Wiley Cash, Karen Cox on ‘N.C. Bookwatch’

Published 12:00 am Sunday, January 14, 2018

Wiley Cash talks about “The Last Ballad” on “North Carolina Bookwatch” today at 11 a.m. and Thursday, Jan. 18 at 5 p.m.

Cash’s third novel, set in 1929’s Gaston County’s textile mill country, forces us to confront uncomfortable facts about the brutal conditions workers faced on the job and in their struggles to make a life on their meager pay.

Ella May Wiggins, the lead character in Cash’s book, is based on a real person, who was killed while participating in a major strike at Loray Mills in Gastonia. The 28-year-old Wiggins had given birth to nine children and was working a 72-hour week for which she earned $9. She wrote and sang protest songs, some of which were later performed by Woody Guthrie.

Cash follows her decision to support the strike at Loray Mills where her ballad singing at worker rallies mobilized audiences more than the speeches of union leaders. He relates how her actions provoked negative responses from union opponents that led to her death.

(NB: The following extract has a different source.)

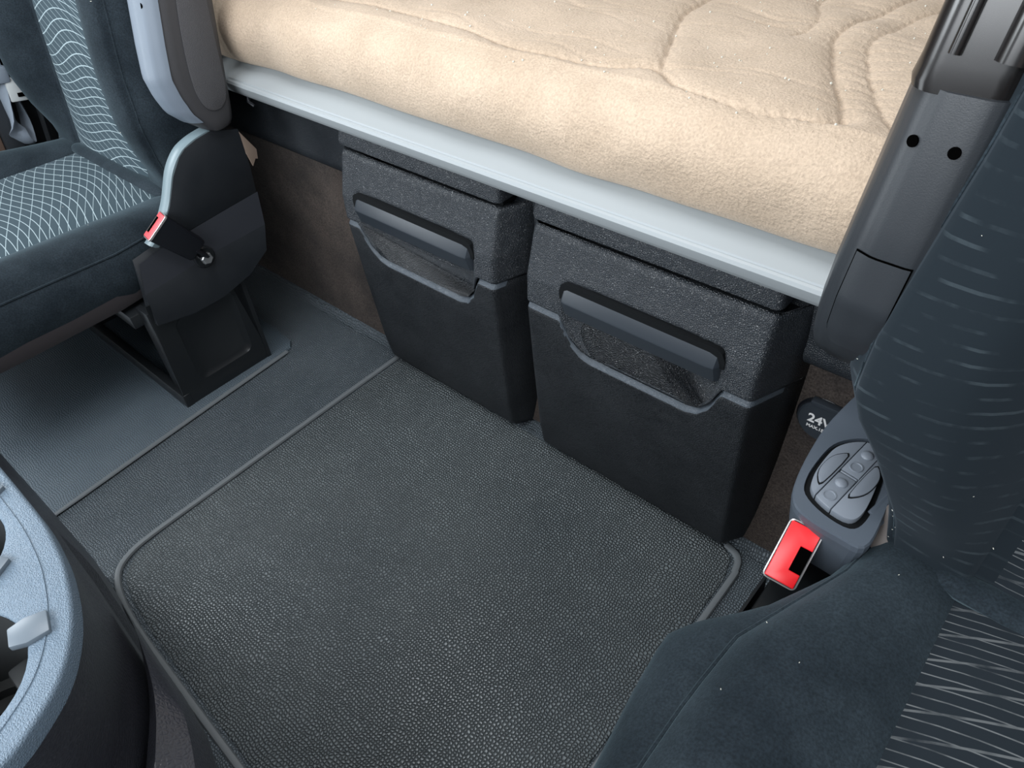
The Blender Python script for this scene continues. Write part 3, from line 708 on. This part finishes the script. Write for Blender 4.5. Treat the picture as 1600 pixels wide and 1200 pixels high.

The picture Cash paints is an ugly one, showing conditions of Wiggins and her fellow workers to be only a step or two away from serfdom and slavery. But Cash’s storytelling turns these facts into a poignant, moving and important novel.

Karen Cox talks with guest host Malinda Maynor Lowery about “Goat Castle” on “Bookwatch” Jan. 21, at 11 a.m. and Jan. 25 at 5 p.m.

In 1932, the city of Natchez, Mississippi, reckoned with an unexpected influx of journalists and tourists as the lurid story of a local murder was splashed across headlines nationwide.

Two eccentrics, Richard Dana and Octavia Dockery — known in the press as the “Wild Man” and the “Goat Woman” — enlisted an African American man named George Pearls to rob their reclusive neighbor, Jennie Merrill, at her estate.

During the attempted robbery, Merrill was shot and killed. The crime drew national coverage when it came to light that Dana and Dockery, the alleged murderers, shared their huge, decaying antebellum mansion with their goats and other livestock, which prompted journalists to call the estate “Goat Castle.”

Pearls was killed by an Arkansas policeman in an unrelated incident before he could face trial. An innocent black woman named Emily Burns was ultimately sent to prison for the murder of Merrill. Dana and Dockery not only avoided punishment but also lived to profit from the notoriety of the murder by opening their derelict home to tourists.

Strange, fascinating and sobering, “Goat Castle” tells the story of this local feud, killing, investigation and trial, showing how a true crime tale of fallen Southern grandeur and murder obscured an all too familiar story of racial injustice.